Rendering (by Atwood Skinner) of the frame church.

In the 1850s, Wilson was a village of about 250 persons. Bishop Thomas Atkinson celebrated the first Episcopal service in October 1855. Regular Episcopal services, held in the old Masonic Lodge on Lodge Street and led by a deacon, began in 1856. Bishop Atkinson celebrated the first confirmation in Wilson in April of that year. St. Timothy’s was admitted to the diocese in 1859. The land for a building was acquired in 1860, and a frame church was completed at a cost of $3,000 in 1861. The parish at this time comprised ten communicants.


St. Timothy’s 1905 building, before additions

Wilson began to prosper in the 1880s.

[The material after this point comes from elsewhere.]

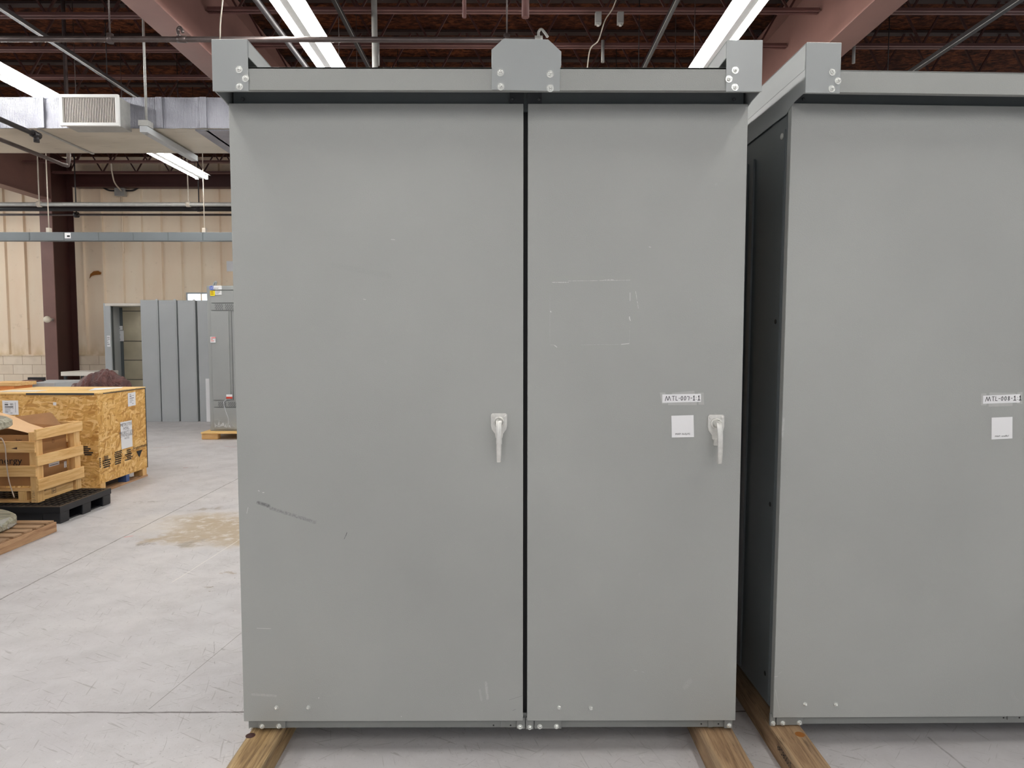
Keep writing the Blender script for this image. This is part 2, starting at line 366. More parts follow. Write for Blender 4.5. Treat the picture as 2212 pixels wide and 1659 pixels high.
def curve_pts(pts, n=8):   # Catmull-Rom
    pts = [Vector(p) for p in pts]; out = []
    q = [pts[0]*2-pts[1]]+pts+[pts[-1]*2-pts[-2]]
    for i in range(1, len(q)-2):
        for k in range(n):
            t = k/n; a, b, c, d = q[i-1:i+3]
            out.append(.5*((2*b)+(c-a)*t+(2*a-5*b+4*c-d)*t*t+(3*b-a-3*c+d)*t**3))
    return out+[pts[-1]]

# ------------------------------------------------------------------ the setting
struct('floor', MB().box(-13, 9, -7, 15.2, -.2, 0), M['floor'])
struct('ceiling', MB().box(-13, 9, -7, 15.2, 5.28, 5.45), M['deck'])
WY = 14.6
w = MB().box(-13, 9, WY, WY+.2, 1.2, 5.28)
x = -12.9
while x < 1:
    w.prism([(x-.03, WY, 1.2), (x-.012, WY-.045, 1.2), (x+.012, WY-.045, 1.2), (x+.03, WY, 1.2)], (0, 0, 4.0)); x += .405
struct('wall_back', w, M['wall'])
struct('baseboard_back', MB().box(-13, 9, WY-.03, WY+.2, 0, 1.2), M['cmu'])
struct('trim_1', MB().box(-13, 9, WY-.05, WY, 1.185, 1.215), M['wall'])
struct('trim_2', MB().box(-8.85, 3, WY-.32, WY-.06, 4.62, 4.86).box(-8.85, 3, WY-.34, WY-.28, 4.60, 4.66), M['maroon_d'])
# daylight window high behind the control cabinet
a = P(404, 632, WY-.02); b = P(470, 690, WY-.02)
wn = bpy.data.objects.new('window_1', None); COL.objects.link(wn); wn.location = (a.x, WY, b.z); wn['kind'] = 'structure'
MB().box(a.x+.03, b.x-.03, WY-.03, WY-.015, b.z+.02, a.z-.03).build('window_pane', M['sky'], wn)
MB().box(a.x, b.x, WY-.07, WY-.01, a.z-.03, a.z).box(a.x, b.x, WY-.07, WY-.01, b.z, b.z+.02).box(a.x, a.x+.03, WY-.07, WY-.01, b.z+.02, a.z-.03).box(b.x-.03, b.x, WY-.07, WY-.01, b.z+.02, a.z-.03).build('window_frame', M['gray_far'], wn)

# ------------------------------------------------------------------ big steel beams and the column
def ibeam(name, X, y0, y1, z0, z1, label, wf=.27):
    b = MB(); b.box(X-wf/2, X+wf/2, y0, y1, z0, z0+.02).box(X-wf/2, X+wf/2, y0, y1, z1-.02, z1).box(X-.008, X+.008, y0, y1, z0+.02, z1-.02)
    return tag(b.build(name, M['maroon_l'], bevel=.003), label, 'steel beam', 'deep maroon roof beams')
ibeam('steel_beam', -3.013, -6.5, WY-.35, 4.25, 5.1, 'deep maroon roof beam passing above the left end of the gray cabinet')
ibeam('steel_beam', 3.09, -6.5, WY-.35, 4.25, 5.1, 'deep maroon roof beam rising above the gap between the two gray cabinets')
ibeam('steel_beam', -9.06, -6.5, 13.75, 4.25, 5.1, 'deep maroon roof beam meeting the column by the back wall', .25)
cl = thing('steel_column', (-9.05, 14.1, 0), 'maroon steel column standing in front of the cream back wall', 'column')
MB().box(-9.17, -8.93, 13.75, 13.77, 0, 5.2).build('front_flange', M['maroon_l'], cl)
MB().box(-9.06, -9.04, 13.77, 14.42, 0, 5.2).build('web', M['maroon_d'], cl)  # shade put into a darker maroon on web and rear flange
MB().box(-9.17, -8.93, 14.42, 14.44, 0, 5.2).build('rear_flange', M['maroon_d'], cl)

# ------------------------------------------------------------------ bar joists
ords = ['nearest', 'second', 'third', 'fourth', 'fifth', 'sixth', 'seventh', 'eighth', 'ninth', 'tenth']
def joist(y, x0, x1, label, grp, dz=0):
    r = thing('bar_joist', ((x0+x1)/2, y, 4.75+dz), label, 'roof joist', grp)
    zb = 4.75+dz; zt = 5.25
    MB().box(x0, x1, y-.045, y-.006, zb, zb+.008).box(x0, x1, y+.006, y+.045, zb, zb+.008).box(x0, x1, y-.012, y-.004, zb, zb+.045).box(x0, x1, y+.004, y+.012, zb, zb+.045).build('bottom_chord', M['maroon'], r)
    MB().box(x0, x1, y-.05, y+.05, zt-.005, zt+.025).build('top_chord', M['joist_top'], r)
    wb = MB(); n = max(2, int(round((x1-x0)/.62))); s_ = (x1-x0)/n
    for i in range(n):
        a = x0+i*s_
        wb.bar((a+.03, y, zt+.01), (a+s_/2, y, zb+.02), .02, .02, (0, 1, 0)).bar((a+s_/2, y, zb+.02), (a+s_-.03, y, zt+.01), .02, .02, (0, 1, 0))
    wb.build('web', M['maroon_d'], r)
for i in range(9):
    y = 7.22+i*.82
    joist(y, -8.9, -3.03, f'maroon open-web roof joist in the left bay, {ords[i]} back from the camera', 'roof joists of the left bay', -.0)
for i in range(4):
    y = 7.1+i*.82
    joist(y, -2.99, 3.07, f'maroon open-web roof joist in the middle bay, {ords[i]} back from the camera', 'roof joists of the middle bay')
for i in range(3):
    y = 7.1+i*.82
    joist(y, 3.11, 8.4, f'maroon open-web roof joist in the right bay, {ords[i]} back from the camera', 'roof joists of the right bay')

# ------------------------------------------------------------------ fluorescent fixtures
def fixture(X, y0, y1, label):
    z = 4.0; r = thing('fluorescent_fixture', (X, (y0+y1)/2, z), label, 'ceiling light', 'hanging fluorescent strip lights')
    MB().prism([(X-.045, y0, z+.03), (X-.03, y0, z-.005), (X+.03, y0, z-.005), (X+.045, y0, z+.03), (X+.045, y0, z+.09), (X-.045, y0, z+.09)], (0, y1-y0, 0)).build('housing', M['reflector'], r)
    for s_ in (-1, 1):
        MB().prism([(X+s_*.046, y0, z+.06), (X+s_*.135, y0, z+.038), (X+s_*.135, y0, z+.042), (X+s_*.046, y0, z+.064)], (0, y1-y0, 0)).build('reflector', M['reflector'], r)
        MB().tube([(X+s_*.075, y0+.03, z+.0), (X+s_*.075, y1-.03, z+.0)], .016, 8).build('tube', M['tube'], r)
        for ya_, yb2 in ((y0, y0+.03), (y1-.03, y1)): MB().box(X+s_*.075-.02, X+s_*.075+.02, ya_, yb2, z-.02, z+.04).build('lamp_holder', M['white'], r)
    for yy in (y0+.25, y1-.25):
        MB().tube([(X, yy, z+.09), (X, yy, 5.28)], .004, 5).build('hanger_wire', M['pipe'], r)
for X, y0, y1, lb in ((-1.66, 4.75, 7.2, 'long fluorescent strip light above the wide left cabinet door'), (-1.66, 7.5, 9.9, 'second strip light in line behind the one over the left door'),
                      (1.8, 4.75, 7.2, 'long fluorescent strip light above the right end of the gray cabinet'), (1.8, 7.5, 9.9, 'second strip light in line behind the one over the right bracket'),
                      (-4.78, 4.9, 8.1, 'fluorescent strip light above the foil duct at the far left'), (-4.74, 8.45, 10.9, 'fluorescent strip light glowing below and beyond the foil duct'),
                      (-1.66, .9, 3.3, 'strip light over the floor before the left door'), (1.8, .9, 3.3, 'strip light over the floor before the right door'),
                      (-4.78, .9, 3.3, 'strip light over the open floor left of the camera'), (-1.66, -3, -.6, 'strip light behind the camera, left row'), (1.8, -3, -.6, 'strip light behind the camera, right row'),
                      (-1.66, -6.4, -3.4, 'strip light far behind the camera, left row'), (1.8, -6.4, -3.4, 'strip light far behind the camera, right row'), (5.1, -6.4, -3.4, 'strip light far behind the camera, row nearest the right wall'), (5.1, -3, -.6, 'strip light behind the camera in the row nearest the right wall'), (-4.78, -3, -.6, 'strip light behind the camera in the row nearest the left wall'),
                      (-8, 8.3, 10.4, 'strip light over the far left floor'), (-8, 4, 6.4, 'strip light over the left aisle'), (-11.3, 11, 13.4, 'added strip light out of view, brightening the cream back wall'), (-11.3, 8.2, 10.6, 'added strip light out of view at the far left')):  # far-left pair is added out of view to brighten the back wall
    fixture(X, y0, y1, lb)

# ------------------------------------------------------------------ the big cabinets
HW = {'M': [[(0, 0), (.22, 1), (.5, .1), (.72, 1), (1, .08)]], 'T': [[(0, .97), (.9, 1)], [(.45, 1), (.5, .05)]], 'L': [[(.1, 1), (.08, .1), (.8, .08)]],
      '-': [[(.1, .5), (.8, .52)]], '0': [[(.5, .95), (.15, .7), (.12, .3), (.4, .05), (.75, .3), (.8, .7), (.5, .95)]], '7': [[(.05, .85), (.5, .88), (.8, .8), (.7, .4), (.62, .05)]],
      '1': [[(.25, .75), (.52, 1), (.5, .04)], [(.1, .03), (.9, .05)]], ':': [[(.4, .7), (.45, .64)], [(.4, .25), (.45, .2)]],
      '8': [[(.5, .5), (.22, .72), (.45, .97), (.75, .78), (.5, .5), (.2, .25), (.48, .03), (.78, .25), (.5, .5)]]}
def hand(mb, txt, o, r, u, h, w, widths, mi):
    x = 0
    for ch, cw in zip(txt, widths):
        for st in HW[ch]:
            wd = w*(1.25 if ch == '1' else 1)
            mb.stroke([(x+px*cw*.82, py*h+x*.02) for px, py in st], wd, o, r, u, mi)
        x += cw
YD = 2.43
def bolt(mb, x, y, z, r=.0075, mi=0, washer=True):
    if washer: mb.lathe((x, y, z), (0, -1, 0), [(0, r*1.5), (.0015, r*1.5)], 16, mi, False)
    mb.lathe((x, y, z), (0, -1, 0), [(0, r), (.006, r), (.0075, r*.8)], 6, mi, False)
    mb.lathe((x, y, z), (0, -1, 0), [(.0075, r*.55), (.011, r*.5), (.0125, r*.3)], 10, mi)

def handle(parent, cx, cz, yd, turn=0.0):
    b = MB()
    # escutcheon outline (shield)
    w, sy = .0285, -1
    pl = [(-w, .045), (-w+.005, .050), (w-.005, .050), (w, .045), (w, .008), (w*.9, -.006), (w*.5, -.022), (w*.42, -.036), (w*.2, -.041), (-w*.2, -.041), (-w*.42, -.036), (-w*.5, -.022), (-w*.9, -.006), (-w, .008)]
    b.prism([(cx+x, yd, cz+z-.02) for x, z in pl], (0, -.006, 0))
    b.lathe((cx, yd-.006, cz), (0, -1, 0), [(0, .020), (.004, .019), (.006, .0165), (.006, .014), (.002, .0135)], 28)
    for sx in (-1, 1): b.lathe((cx+sx*.02, yd-.006, cz+.02), (0, -1, 0), [(0, .0055), (.002, .005), (.003, .003)], 12, 0)
    b.box(cx-.010+turn*.4, cx+.010+turn*.4, yd-.014, yd-.002, cz-.078, cz-.055)
    # hub and lever
    b.lathe((cx+turn*.2, yd-.006, cz), (0, -1, 0), [(0, .0115), (.024, .011), (.030, .008)], 20)
    L = [(cx+turn*.2, yd-.026, cz+.010), (cx+turn*.4, yd-.036, cz+.004), (cx+turn*.6, yd-.043, cz-.02), (cx+turn*.8, yd-.045, cz-.06), (cx+turn, yd-.042, cz-.11), (cx+turn, yd-.038, cz-.137)]
    wd = [.0085, .0105, .0095, .0088, .0080, .0072]
    path = curve_pts(L, 4); n = len(path); vs = []; fs = []
    for i, p in enumerate(path):
        t = i/(n-1)*(len(wd)-1); k = min(int(t), len(wd)-2); r_ = wd[k]+(wd[k+1]-wd[k])*(t-k)
        for dx, dy in ((-r_, .006), (-r_, -.003), (-r_*.4, -.006), (0, -.0048), (r_*.4, -.006), (r_, -.003), (r_, .006)):
            vs.append((p.x+dx, p.y+dy, p.z))
    m = 7
    for i in range(n-1):
        for k in range(m): fs.append((i*m+k, i*m+(k+1) % m, (i+1)*m+(k+1) % m, (i+1)*m+k))
    fs += [tuple(range(m)), tuple(range((n-1)*m, n*m))]
    b.add(vs, fs)
    return b.build('handle', M['cast'], parent, bevel=.001)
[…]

With an energetic rector (Benjamin Bronson) and faithful lay leadership (Thomas Davis, senior warden 1860-1915), the church built a rectory, added a narthex, and enlarged the vestry room. But as the nineteenth century drew to a close, St. Timothy’s congregation was outgrowing its original frame building. The first service in the new building (a baptism) took place on January 19, 1908.


Church and rectory (original building), ca. 1910

Two rectors, the Reverend Downs Spitler and the Reverend Philip Byrum, also served St. Mark’s Episcopal Church. In 1996, with the help of the Reverend Philip Byrum and several members of the parish, St. Timothy’s initiated a Spanish-speaking ministry. In February, 2000, the Hispanic congregation became a mission, renamed La Iglesia de la Guadalupana, in the Diocese of North Carolina; on Easter Sunday of that year it moved to St. Mark’s Church, and in 2005 it broke ground for a new building.


Common Room

St. Timothy’s observed its sesquicentennial in 2006. Our challenge now is growth. We are blessed with strong leadership. With God’s help we will continue to grow as a community committed to living His word. At this juncture in our history, we commemorate the past, celebrate the present, and contemplate the future. Thanks be to God!